Tyko Blake Eskil Raboff 1967-2003
This photo is probably one of the first I’d ever taken. It was likely shot on a simple Kodak Instamatic. The moment was captured in my parent’s bedroom on 849 North Alfred Street in West Hollywood, California.
My father is holding my brother Tyko who was probably 2 years old at the time. The year would then be 1969. I have no idea what time of year I took the photo at – but because of the pajamas my mother Ina (Solveig) and father Ernest (Ernie) are wearing, it was likely winter. Within a year, my father would leave us, move out and eventually start a whole new family with Adeline, a young, troubled woman from Alaska more than half his age. She was a tenant living in the upstairs apartment of our house at the time they met.
I don’t remember much of the actual divorce other than the yelling. I can only assume my father one day packed a few things and just left. Unfortunately, the aftermath of my parent’s divorce, more than 50 years ago, still impacts me. Especially today.

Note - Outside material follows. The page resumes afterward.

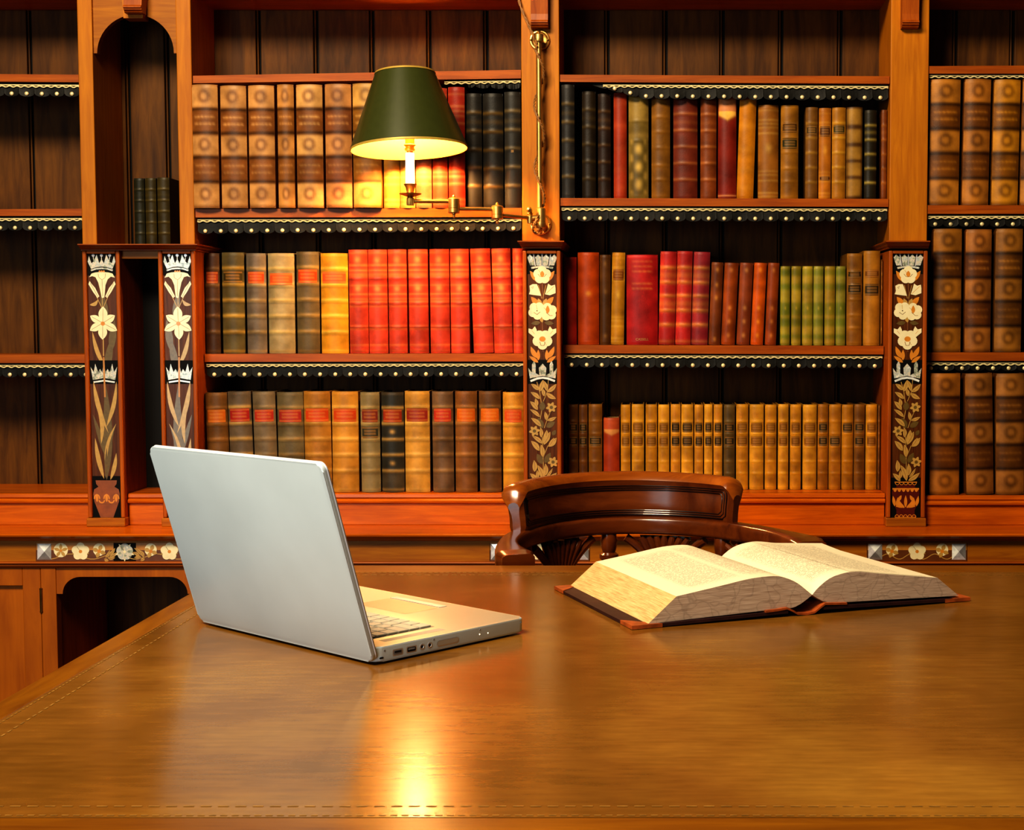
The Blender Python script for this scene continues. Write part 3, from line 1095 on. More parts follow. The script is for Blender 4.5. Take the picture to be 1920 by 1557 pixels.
    a.line([(-20, 970.3), (20, 970.3)], 1.2, OCHRE)
    a.line([(-25, 917), (25, 917)], 3, OCHRE)
    for i in range(6):
        c = -20 + 8 * i
        a.leaf(c, 917, c, 923, 6, OCHRE)
    a.leaf(0, 952, 0, 929, 6, OCHRE)
    for g in (-1, 1):
        a.leaf(g * 2, 952, g * 15, 933, 11, OCHRE, g * 0.25)
        a.leaf(g * 14, 940, g * 8, 929, 6, OCHRE)
        a.leaf(g * 20, 950, g * 24, 930, 6, OCHRE)
        a.line([(g * 2, 952), (g * 10, 951), (g * 18, 950)], 1.6, OCHRE)
    a.done('vase_inlay', parent)

blossom_pilaster(lambda y: 1016.4 + 0.0047 * (y - 480), PILO_M)
blossom_pilaster(lambda y: 1703.3 - 0.0115 * (y - 480), PILO_R)

# frieze marquetry: pearl pyramids and roses
def frieze(xc0, items, x0, x1, black=None):
    Y = Y_FR - 0.0006
    a = Art(lambda y: xc0, Y)
    a.poly([(x0, 1018.5), (x1, 1018.5), (x1, 1052.5), (x0, 1052.5)], TANW)
    a.poly([(x0, 1032), (x1, 1032), (x1, 1052.5), (x0, 1052.5)], BROWNW)
    if black:
        a.poly([(black[0], 1018.5), (black[1], 1018.5), (black[1], 1052.5), (black[0], 1052.5)], EBONY)
    n = 40
    a.line([(x0 + 4 + (x1 - x0 - 8) * i / n, 1044 + 5 * math.sin(i / n * math.pi * 8)) for i in range(n + 1)], 1.4, GOLDW)
    for x, kind in items:
        if kind == 'square':
            continue
        if kind == 'rose':
            for i in range(5):
                an = math.radians(-54 + 72 * i)
                a.leaf(x, 1034, x + 17 * math.cos(an), 1034 + 16 * math.sin(an), 5, GOLDW)
            a.flower(x, 1034.5, 16, 5, CREAM, OCHRE, -90, .98, LINEB, 0.2)
        elif kind == 'back':
            a.disc(x, 1032, 13.5, CREAM)
            a.star(x, 1033, 13.5, 5, GOLDW, -90, 0.22)
            a.disc(x, 1033, 2.5, OCHRE)
        elif kind == 'side':
            a.disc(x, 1031, 11.5, CREAM, ry=12)
            a.star(x, 1034, 13, 4, GOLDW, -70, 0.3)
            a.disc(x, 1034, 3.5, OCHRE)
        elif kind == 'pearl':
            for i in range(5):
                an = math.radians(-54 + 72 * i)
                a.leaf(x, 1035, x + 19 * math.cos(an), 1035 + 18 * math.sin(an), 6, CREAM)
            a.flower(x, 1035, 15, 5, IRID, CREAM, -90, 1.15, LINEB, 0.18)
        elif kind == 'sprig':
            for (dx, dy, ex, ey) in ((-10, 12, -2, -2), (-6, 8, 8, -6), (-2, 10, 12, 2), (-6, 12, 8, 12), (-12, 14, -4, 18)):
                g = 1 if x < 0 else -1
                a.leaf(x + g * dx, 1034 + dy, x + g * ex, 1034 + ey, 6, GOLDW, 0.1, LINEB)
    o = a.done('frieze_inlay', BC)
    for x, kind in items:
        if kind == 'square':
            mb = MB()
            c = [P(xc0 + x + dx, y, Y_FR - 0.0005) for dx, y in ((-15.5, 1018.5), (15.5, 1018.5), (15.5, 1052.5), (-15.5, 1052.5))]
            mb.add(c, [(0, 1, 2, 3)], EBONY)
            c = [P(xc0 + x + dx, y, Y_FR - 0.001) for dx, y in ((-13, 1020), (13, 1020), (13, 1050), (-13, 1050))]
            ap = P(xc0 + x, 1035, Y_FR - 0.009)
            for i in range(4):
                mb.add([c[i], c[(i + 1) % 4], ap], [(0, 1, 2)], PEARLS[i if x < 0 else (i + 1) % 4])
            t = mb.build('pearl_tile', None, o, fixn=False)
            t['label'] = 'square mother-of-pearl pyramid tile'
frieze(234, [(-151, 'square'), (-120, 'back'), (-83, 'rose'), (-48, 'side'), (-26, 'sprig'), (0, 'pearl'), (26, 'sprig'), (49, 'side'), (84, 'rose'), (120, 'back'), (151, 'square')], -166, 166, (-21, 21))
SM = [(-78.5, 'square'), (-47, 'side'), (0, 'rose'), (47, 'side'), (78.5, 'square')]
frieze(1012, SM, -93, 93)
frieze(1719.5, SM, -93, 93)
# ------------------------------------------------------------------ shelved books
def gs(v, c, w):
    return math.exp(-((v - c) / w) ** 2)

def sstep(v, a, b, s=0.012):
    def sg(x):
        return 1 / (1 + math.exp(-max(-40, min(40, x))))
    return sg((v - a) / s * 2.2) * sg((b - v) / s * 2.2)

def style_fn(st, c, rnd):
    """returns f(u,v)->rgb (v: 0 head .. 1 tail, u: -1..1) and the raised band heights"""
    base = hx(c[0])
    c2 = hx(c[1]) if len(c) > 1 else mul(base, 1.5)
    dk = mul(base, 0.42)
    jit = [rnd.uniform(-.008, .008) for _ in range(8)]
    if st == 'gilt':
        bands = [.20, .39, .59, .785]
        med = [.095, .485, .885]
        def f(u, v):
            k = c2
            col = mix(mul(base, .62), c2, max(sstep(v, .0, .185), sstep(v, .41, .57), sstep(v, .80, .985)))
            for m in med:
                d = math.hypot(u * .62, (v - m) * 5.2)
                col = mix(col, mul(base, .5), 0.75 * gs(d, .21, .10))
                col = mix(col, mul(c2, 1.0), 0.6 * gs(d, 0, .09))
            for l in (.262, .318, .655, .712):
                if abs(u) < .78:
                    col = mix(col, mul(c2, 1.12), (.75 if l < .5 else .4) * gs(v, l, .011) * (0.75 + .25 * math.sin(u * 19 + l * 40)))
            for bnd in bands:
                col = mix(col, mul(base, .16), .95 * gs(v, bnd, .015))
            return col
        return f, []
    if st == 'calf':
        rb = [.155, .315, .47, .625, .785]
        def f(u, v):
            col = base
            for i, q in enumerate(rb):
                col = mix(col, c2, .75 * gs(v, q, .018))
                col = mix(col, dk, .45 * gs(v, q + .03, .009))
            col = mix(col, c2, .6 * gs(v, .975, .012))
            if len(c) > 2:
                for p0, p1 in ((.03, .14), (.335, .455), (.49, .61), (.645, .77)):
                    col = mix(col, hx(c[2]), .9 * sstep(v, p0, p1, .01))
                for m in (.395, .71):
                    col = mix(col, c2, gs(math.hypot(u * .5, (v - m) * 5), 0, .1))
            return col
        return f, rb
    if st == 'band':
        rb = [.17, .33, .49, .65, .81]
        def f(u, v):
            col = base
            for q in rb:
                col = mix(col, c2, .9 * gs(v, q + jit[0], .014))
            col = mix(col, c2, .35 * gs(v, .25, .02))
            return col
        return f, rb
    if st == 'red':
        def f(u, v):
            col = base
            for q, k in ((.035, .4), (.15, .8), (.20, .8), (.235, .6), (.255, .6), (.345, .5), (.43, .7), (.475, .5), (.50, .55), (.545, .5), (.735, .3), (.765, .45), (.92, .5), (.975, .3)):
                col = mix(col, c2, k * gs(v, q, .010))
            for q in (.285, .525, .75):
                col = mix(col, dk, .6 * gs(v, q, .006))
            for q in (.10, .375):
                col = mix(col, mul(c2, 1.1), .9 * gs(math.hypot(u * .5, (v - q) * 5), 0, .16))
            return col
        return f, [.285, .525, .75]
    if st == 'lines':
        def f(u, v):
            col = base
            for q, k in ((.06, .3), (.16, .5), (.20, .5), (.24, .4), (.30, .5), (.70, .4), (.74, .4), (.80, .5), (.93, .6), (.97, .5)):
                col = mix(col, c2, k * gs(v, q, .011))
            d = math.hypot(u * .4, (v - .46) * 2.6)
            col = mix(col, mul(c2, 1.2), .8 * gs(d, 0, .12))
            return col
        return f, []
    if st == 'stars':
        def f(u, v):
            col = mix(base, c2, .5 * max(sstep(v, .02, .25), gs(v, .39, .03)))
            for m in (.52, .69, .86):
                d = math.hypot(u * .75, (v - m) * 5.2)
                col = mix(col, dk, .6 * gs(d, .42, .2))
                col = mix(col, mul(c2, 1.35), .95 * gs(d, 0, .22))
                for g in (-1, 1):
                    for h in (-.07, .07):
                        col = mix(col, c2, .7 * gs(math.hypot((u - g * .7) * .75, (v - m - h) * 5.2), 0, .12))
            return col
        return f, [.25, .44]
    if st == 'dots':
        ds = c[2] if len(c) > 2 else (.09, .55, .715, .885)
        def f(u, v):
            col = base
            col = mix(col, mul(base, 1.35), .6 * max(gs(v, .24, .04), gs(v, .40, .05)))
            for m in ds:
                col = mix(col, c2, .95 * gs(math.hypot(u * .55, (v - m) * 5.2), 0, .14))
            return col
        return f, []
    if st == 'green':
        def f(u, v):
            col = base
            for p0, p1 in ((0, .04), (.12, .22), (.30, .46), (.62, .66), (.76, .86), (.92, 1.0)):
                col = mix(col, c2, .75 * sstep(v, p0, p1, .02))
            col = mix(col, mul(c2, 1.25), .8 * gs(math.hypot(u * .6, (v - .53) * 5), 0, .1))
            return col
        return f, []
    if st == 'small':
        def f(u, v):
            col = base
            for m in (.12, .60, .74, .89):
                col = mix(col, c2, .55 * gs(math.hypot(u * .75, (v - m) * 9), 0, .42))
            for q in (.015, .20, .345, .50, .67, .81, .97):
                col = mix(col, mul(base, 1.35), .45 * gs(v, q, .018))
            return col
        return f, [.2, .345, .5, .67, .81]
    if st == 'crim':
        rb = [.175, .33, .475, .63, .785]
        def f(u, v):
            col = base
            for q in rb:
                col = mix(col, c2, .85 * gs(v, q, .022) * (1 - .3 * abs(u)))
            for q in (.255, .56):
                col = mix(col, c2, .45 * gs(v, q, .04))
            col = mix(col, c2, .4 * gs(v, .965, .02))
            return col
        return f, rb
    if st == 'wide':
        def f(u, v):
            col = base
            for q, k in ((.075, .45), (.13, .5), (.185, .7), (.32, .7), (.375, .7)):
                if abs(u) < .58:
                    col = mix(col, c2, k * gs(v, q, .012) * (.75 + .25 * math.sin(u * 23 + q * 90)))
            return mix(col, mul(base, 1.3), .4 * gs(v, .03, .01))
        return f, []
    if st == 'hexlab':
        def f(u, v):
            col = base
            edge = .245 - .05 * abs(u)
            t = 1 / (1 + math.exp(max(-30, min(30, (v - edge) * 160))))
            t2 = mix(hx(c[1]), hx(c[2]), 1 if v > .16 else 0.0)
            if abs(u) < .92:
                col = mix(col, t2, t)
            col = mix(col, c2, .9 * gs(v, .965, .009))
            return col
        return f, []
    if st == 'grid':
        def f(u, v):
            col = base
            for p0, p1 in ((.02, .19), (.24, .385), (.43, .565), (.60, .74), (.78, .96)):
                col = mix(col, c2, sstep(v, p0, p1, .012) * (1 if abs(u) < .85 else .4))
            return col
        return f, []
    def f(u, v):
        col = base
        for q in (.1, .3, .52, .72, .9):
            col = mix(col, c2, .25 * gs(v, q + jit[int(q * 8)], .03))
        return col
    return f, []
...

Where I somehow managed to compartmentalize much of the trauma that ensued and live a relatively normal life, my brother Tyko was unable to. The accumulative impact from those formative years would eventually overpower him emotionally to the point where all he wanted was for the pain and suffering to stop. And so, in January 2003, he took his life in a hotel room in Paris.
I write something about my brother Tyko every year on his birthday. I do it to honor him, to remember him, to share my thoughts about him. Still, after all these years, I feel so sad that I never got a chance to talk to him out of his decision. On this day, more so than on the day he died, I feel a little sorry for myself. I feel so alone in my sorrow. Some sadness can be shared. Not this kind.
I had a dream about Tyko last week. The scope of the dream was a bit absurd, but in it, he was crying. I want to think it was a cry of regret.